Opinion

Editorial — Making a difference

Municipal elections may be the “red-headed stepchild of democracy,” as Black Press columnist Tom Fletcher says (page 16). However, they are the elections that really make a difference in our day-to-day world — in the community we live in, pay taxes in, send our kids to school in and work in.

Here in Langley, there are actually three separate elections going on. One is for the Township council — by far the hardest-fought and most contentious.

Township council is charged with providing public services such as police and fire protection. It is responsible for roads, sewer and water. The latter two services are not available to most rural residents, except at their own expense.

The Township also plans the urban,  commercial and industrial areas. It provides recreation and cultural services, and of course, parks.

All of these are services that are used every day by many Township residents, and the community would be far different without them. Choosing the people who will oversee the provision of these services is an important task, and will shape the future.

The same can be said of Langley City council, which provides services in a dense (and becoming denser) area. It has to deal with redevelopment much more than the Township does, and urban services like transit and how it is provided are important issues to many City residents.

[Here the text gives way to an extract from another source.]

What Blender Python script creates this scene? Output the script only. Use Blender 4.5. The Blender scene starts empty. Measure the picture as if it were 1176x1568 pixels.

The Langley Board of Education, which has received little attention in this campaign, provides a vital service to the young people of this community. It is doing so with an accumulated deficit of $13.5 million, which can be linked to the distraction and inattention of administrators, auditors and trustees in the past.

Little has been said about how this deficit, which has to be repaid, is affecting students’ education.

The new board also has to deal with providing new schools to fast-growing Willoughby, and one controversial decision to dispose of a school site west of 200 Street needs to be revisited, given that the area is far from built out.

In addition, the new board must work much more closely with Township council so that both know how development affects education.

There are plenty of reasons to vote on Saturday. Do yourself and your community a favour and participate.